Blair says UK to ‘do sensible thing,’ vote against Brexit

Former British Prime Minister Tony Blair speaks at the Milken Institute Global Conference in Beverly Hills, California, U.S., May 3, 2016. REUTERS/Lucy Nicholson

Bloomberg

Former U.K. Prime Minister Tony Blair said he believes British voters will “do the sensible thing” and vote to stay in the European Union in next month’s referendum.
“If we were to leave, it would put a level of economic insecurity into the ordinary family household that I think most people would think is a foolish risk to take,” Blair said in a Bloomberg Television interview at the Milken Institute Global Conference in Los Angeles on Tuesday. “But I have to say I look at politics round the world these days and it’s in an unpredictable state.”
Prime Minister David Cameron and his fellow campaigners for Britain to stay in the EU in the June 23 vote have made much of the risks to the economy and living standards they say a so-called Brexit would involve.

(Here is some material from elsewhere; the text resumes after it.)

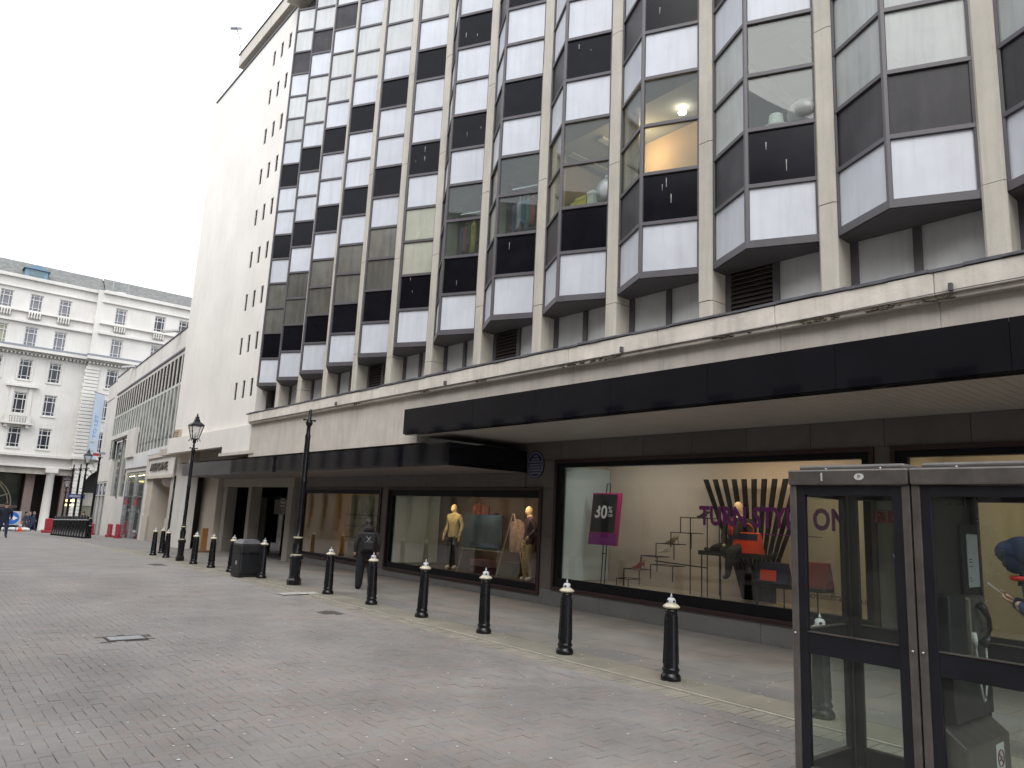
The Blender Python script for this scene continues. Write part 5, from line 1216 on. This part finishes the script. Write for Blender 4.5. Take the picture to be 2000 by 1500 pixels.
for i, (x, y, h, lan, lb) in enumerate([(8.75, 51.0, 4.4, True, 'distant black lamp post with lantern at the end of the bollard row'), (8.75, 52.8, 4.5, False, 'distant bare black lamp column left of the lantern one'), (8.75, 55.2, 4.6, False, 'leftmost distant bare black column by the cream arcade column'), (8.95, 48.6, 4.95, False, 'tall black pole with small red sign in front of the TO LET banner'), (9.4, 61, 3.3, True, 'farthest small lantern post seen against the dark arcade')]):
    e = lamp_post(h, lan, .8); e.location = (x, y, gz(y)); tag(e, lb, 'lamp post')
    if i == 3:
        q = MB(); q.box(-.38, -.06, -.02, .02, h-.22, h-.06); q.build('red_sign', M('dull_red_sign', (.35, .03, .04), .6), e)
        q = MB(); q.box(-.1, .25, -.08, .08, h-.12, h+.02); q.build('camera_head', M('grey_metal', (.25, .26, .28)), e)
    if i == 1:
        q = MB(); q.box(-.5, .45, -.12, -.09, 2.35, 2.62); q.build('blue_street_sign', M('street_sign_blue', (.03, .06, .22), .5), e)
        q = MB(); q.box(-.4, .2, -.125, -.121, 2.43, 2.54); q.build('sign_print', MATS['white_print'], e)
# far bollard row with white bands
proto2 = empty('traffic_bollard'); 
q = MB(); q.lathe([(.17, 0), (.17, .12), (.12, .16), (.11, .95), (.14, 1.0), (.14, 1.08), (.09, 1.14), (.10, 1.2), (.03, 1.28)], 0, 0, 12); q.build('post', blackp, proto2)
q = MB(); q.lathe([(.145, 1.02), (.145, 1.06)], 0, 0, 12, cap=False); q.build('white_band', whitep, proto2)
pos = [(8.6, 47.8+.86*i) for i in range(13)]
names_ = ['nearest the camera', 'second', 'third', 'fourth', 'fifth', 'sixth', 'seventh', 'eighth', 'ninth', 'tenth', 'eleventh', 'twelfth', 'last']
for i, (x, y) in enumerate(pos):
    e = proto2 if i == 0 else clone(proto2); e.location = (x, y, gz(y)); tag(e, 'distant black traffic bollard, '+names_[i]+' of the row across the street end' if i in (0, 12) else names_[i]+' distant black bollard counted from the near end of the far row', 'bollard', 'black bollards in the far row')
q = MB()
for a, b_ in zip(pos[:-1], pos[1:]): q.bar((a[0]+.15, a[1], gz(a[1])+.95), (b_[0]+.15, b_[1], gz(b_[1])+.95), .04); q.bar((a[0]+.15, a[1], gz(a[1])+.5), (b_[0]+.15, b_[1], gz(b_[1])+.5), .02, .5)
tag(q.build('guard_rail', blackp), 'low black guard rail running along the far bollard row', 'railing')
# litter bin
e = T('litter_bin', (7.50, 19.95, .0), 'black square litter bin with a sloped grey lid between two bollards', 'litter bin', rz=R(4))
bb = M('black_bin', (.013, .014, .016), .4, .2, 5)
q = MB(); q.box(-.29, .29, -.27, .27, 0, .86); q.build('bin_body', bb, e, bevel=.04)
q = MB(); q.box(-.30, .30, -.28, .28, .60, .63); q.build('trim_band', blackp, e); q = MB(); q.box(-.30, .30, -.28, .28, .08, .10); q.build('trim_band', blackp, e)
q = MB(); q.add([(-.29, -.27, .86), (.29, -.27, .86), (.29, .27, .86), (-.29, .27, .86), (-.2, -.17, .97), (.2, -.17, .97), (.2, .17, .97), (-.2, .17, .97)], [(4, 5, 6, 7), (0, 1, 5, 4), (1, 2, 6, 5), (2, 3, 7, 6), (3, 0, 4, 7)]); q.build('bin_lid', M('grey_bin_lid', (.09, .09, .10), .45), e, bevel=.02)
q = MB(); q.box(-.17, .17, -.272, -.26, .68, .82); q.box(-.298, -.285, -.16, .16, .68, .82); q.build('opening', dark_void, e)
q = MB(); q.box(-.30, -.288, -.08, -.02, .32, .42); q.build('white_mark', MATS['white_print'], e)
# orange board
e = T('orange_barrier_board', (10.3, 32.4, gz(32.4)), 'upright orange board on a brown foot by the cream pier', 'board')
q = MB(); q.box(-.12, .12, -.03, .03, .05, 1.0); q.build('board', M('orange_board', (.30, .13, .035), .6), e); q = MB(); q.box(-.35, .35, -.25, .25, 0, .06); q.build('foot', M('brown_foot', (.12, .06, .03), .7), e)
# far roadworks
y = 76; z = gz(y)
e = T('road_sign', (7.6, 72, gz(72)), 'white square sign with blue circle and white arrow pointing right', 'road sign')
q = MB(); q.box(-.62, .62, -.02, .02, .55, 1.65); q.build('sign_plate', whitep, e)
q = MB(); n_ = 28; q.add([(.50*math.cos(2*math.pi*k/n_), -.03, 1.1+.50*math.sin(2*math.pi*k/n_)) for k in range(n_)], [tuple(range(n_))]); q.build('blue_disc', M('sign_blue', (.02, .14, .55), .5), e)
q = MB(); q.add([(a, -.04, 1.1+b_) for a, b_ in ((-.38, -.07), (.08, -.07), (.08, -.2), (.40, 0), (.08, .2), (.08, .07), (-.38, .07))], [tuple(range(7))]); q.build('arrow', MATS['poster_white'], e)
q = MB(); q.bar((-.4, .1, 0), (-.4, 0, .6), .05); q.bar((.4, .1, 0), (.4, 0, .6), .05); q.build('stand', frame_m, e)
e = T('traffic_cone', (8.5, 74, gz(74)), 'orange and white traffic cone by the arrow sign', 'cone')
q = MB(); q.box(-.26, .26, -.26, .26, 0, .05); q.lathe([(.18, .05), (.12, .35)], 0, 0, 12); q.lathe([(.07, .62), (.04, .8)], 0, 0, 12); q.build('cone_body', M('cone_red', (.7, .10, .06), .5), e); q = MB(); q.lathe([(.12, .35), (.07, .62)], 0, 0, 12); q.build('white_sleeve', whitep, e)
e = T('barrier', (10.0, 70, gz(70)), 'bright red plastic barrier block left of the far bollard row', 'barrier')
q = MB(); q.box(-.32, .32, -.15, .15, .25, 1.15); q.box(-.5, .5, -.3, .3, 0, .25); q.build('barrier_body', red_m, e, bevel=.05)
e = T('barrier', (10.9, 69.5, gz(69.5)), 'second red barrier half hidden behind the far bollards', 'barrier')
q = MB(); q.box(-.32, .32, -.15, .15, .35, 1.1); q.box(-.5, .5, -.3, .3, 0, .25); q.build('barrier_body', red_m, e, bevel=.05)
e = T('rubble_bags', (8.0, 76.0, gz(74)), 'pale sacks and rubble on the ground below the arrow sign', 'sacks')
q = MB()
for k in range(7): q.ball((random.uniform(-1.1, 1.1), random.uniform(-.3, .3), .12), .3, seg=8, rings=5, sc=(1.3, .8, .55))
q.build('sack', M('white_sack', (.6, .6, .6), .8), e)
for i, (u, lb) in enumerate([(15.0, 'red block added for a reflection before the left half of the near shop front'), (18.4, 'red block added for a reflection beside the stone pier left of the shop front'), (27.3, 'red block added for a reflection at the right of the blue signed shop'), (29.8, 'red block added for a reflection in the middle of the blue signed shop'), (32.2, 'red block added for a reflection at the left end of the blue signed shop')]):  # solid red blocks added in place of reflections in the shop glass
    pz = SB(u, -.45, 0); e = T('barrier', (pz[0], pz[1], gz(pz[1])), lb, 'barrier', 'red blocks added for reflections along the shop fronts')
    q = MB(); q.box(-.08, .08, -.4, .4, .15, .85); q.box(-.18, .18, -.35, -.2, 0, .15); q.box(-.18, .18, .2, .35, 0, .15); q.build('barrier_body', red_m, e, bevel=.03)

# ================================================================== PHONE BOXES
def booth(y0, label, first):
    e = empty('phone_box', (5.3, y0, 0), label=label, cat='phone box', group='two steel phone boxes')
    D, Wd, H = .88, .88, 2.24
    bk = M('black_booth_frame', (.010, .011, .017), .42, .25, 6, bump=.06)
    for x, y in ((0, 0), (0, Wd-.055), (D-.055, 0), (D-.055, Wd-.055)):
        q = MB(); q.box(x, x+.055, y, y+.055, .02, H); q.build('corner_post', steel, e, bevel=.008)
    q = MB(); wall_holes(lambda u, n, z: (u, n, z), 0, .001, 0, .001, 0, .001, [], MB())
    q.box(-.02, D+.02, -.0, Wd+.0, H, H+.115); q.build('header', steel, e, bevel=.012)
    q = MB(); q.box(.06, D-.04, .05, Wd-.05, H+.115, H+.155); q.build('roof', M('booth_roof', (.20, .19, .18), .45, .2, 5, metal=.5), e, bevel=.015)
    q = MB()
    for yy in (.2, .6): q.ball((.03, yy, H+.12), .009, seg=8, rings=5)
    for z in (1.15, ): 
        q.ball((-.003, .027, z), .010, seg=8, rings=5); q.ball((-.003, Wd-.027, z), .010, seg=8, rings=5)
    q.build('rivet', steel2, e)
    def fr(F, nm, door=False):
        q = MB(); a, b_ = .055, Wd-.055; s_ = .065
        for bx in ((a, a+s_, .08, 2.235), (b_-s_, b_, .08, 2.235), (a+s_, b_-s_, 2.165, 2.235), (a+s_, b_-s_, 1.02, 1.17), (a+s_, b_-s_, .08, .24)): q.fbox(F, bx[0], bx[1], .006, .046, bx[2], bx[3])
        o = q.build(nm, bk, e, bevel=.004)
        q = MB(); q.fbox(F, a+s_, b_-s_, 0.0, .052, 1.17, 1.176); q.build('glazing_bead', steel, o); q = MB(); q.fbox(F, a+s_, b_-s_, .0, .052, .24, .245); q.build('glazing_bead', steel, o)
        for z0, z1, n_ in ((1.176, 2.165, 'upper_pane'), (.245, 1.02, 'lower_pane')):
            q = MB(); q.fbox(F, a+s_, b_-s_, .022, .028, z0, z1); q.build(n_, glassB, o)
        return o
    fd = fr(lambda u, n, z: (n, u, z), 'door'); fr(lambda u, n, z: (D-n, u, z), 'rear_frame'); fr(lambda u, n, z: (u, Wd-n, z), 'side_frame')
    if first: pass
    fr(lambda u, n, z: (u, n, z), 'side_frame')
    q = MB(); q.box(.02, D-.02, .02, Wd-.02, -.0, .03); q.build('floor_plate', M('booth_floor', (.12, .12, .11), .8, .3, 6), e)
    return e, bk, fd
b1, bk, d1 = booth(2.125, 'left phone box with empty see-through interior and round sticker on its steel header', True)
b2, bk, d2 = booth(1.235, 'right phone box containing a wall telephone and hanging white cord', False)
# sticker on the header and logo print
q = MB(); n_ = 20; q.add([(-.024, .56-.6+.37+.035*math.cos(2*math.pi*k/n_), 2.298+.024*math.sin(2*math.pi*k/n_)) for k in range(n_)]+[(-.0205, .33+.035*math.cos(2*math.pi*k/n_), 2.298+.024*math.sin(2*math.pi*k/n_)) for k in range(n_)], [tuple(range(n_))]+[(i, n_+i, n_+(i+1) % n_, (i+1) % n_) for i in range(n_)]); q.build('sticker', M('sticker_white', (.6, .6, .58), .6), b1)
put_text('sticker_print', text_mesh('P', .04, .001, 'CENTER', mat=M('sticker_grey', (.12, .12, .12), .6)), (5.3-.0255, 2.125+.33, 2.285), STREET, (0, 0, 1), b1)
q = MB(); q.box(-.0265, -.0255, .60, .612, 2.27, 2.33); q.build('drip_mark', M('sticker_white', (.6, .6, .58)), b1)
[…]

A Treasury report warned U.K. growth prospects would be “permanently damaged.” Proponents of leaving say Britain would be freer to strike its own trade deals with the rest of the world.
Blair, who left office in 2007 after 10 years, defended his own decision to open the door to migrants from Eastern Europe, which led to an influx that has driven much of the hostility to the EU within the U.K. “Personally, I do not feel that the immigration from Eastern Europe was a problem for Britain,” he said. “I think those people contribute far more in taxes than they ever take in benefits. They’re hard-working people, they’re good members of our community.”

Obama Intervention
The former prime minister said “rational” people in Britain would welcome the words of Barack Obama, who warned against a Brexit during a visit to the U.K. last month . The U.S. president’s intervention was attacked by London Mayor Boris Johnson, who suggested he might dislike Britain because of his “part-Kenyan” ancestry.
A TNS poll released on Wednesday found 39 percent of people saying they’d vote to stay in the EU, 36 percent saying they’d vote to leave, and 26 percent undecided. The company interviewed 1,221 U.K. adults online April 26-28. Its previous poll, published April 20, put the “Remain” side 4 percentage points ahead.
Blair, a former Labour Party leader, also weighed into the controversy over comments made last week by former London Mayor Ken Livingstone linking Hitler to Zionism, which highlighted broader concerns over racism in the party. “I know I speak for the overwhelming majority of Labour Party members when I say there’s absolutely no place for anti-Semitism in our party,” he said. “We have always been strong and powerful campaigners against that type of prejudice and that type of
poison.”
Lords Report
If the U.K. does vote to leave the EU, its departure from the 28-nation bloc will only follow years of negotiations, mainly about how to handle non-Britons living in the country and Britons living abroad, according to a House of Lords report published on Wednesday.
While much of the focus of debate ahead of the vote has been on the possible outcomes of trade negotiations between the EU and a newly separated U.K., negotiations over leaving would be likely to focus on the rights of the 2 million Britons living elsewhere in the EU, and of EU citizens currently in the U.K., the Lords European Union Committee said.
“This is complex stuff,” the panel chairman, Timothy Boswell, said in a statement. “You are talking about rights of residence, to health care and schooling, about maintenance payments and access to children, about research projects and contracts that cross borders.” Resolving such issues “would be a daunting task,” he said.
The talks could be complicated by the need for any deal to be agreed by both the European Parliament and the European Council, representing EU governments. The European Parliament would be likely to seek to protect EU citizens currently living in the U.K., the panel concluded.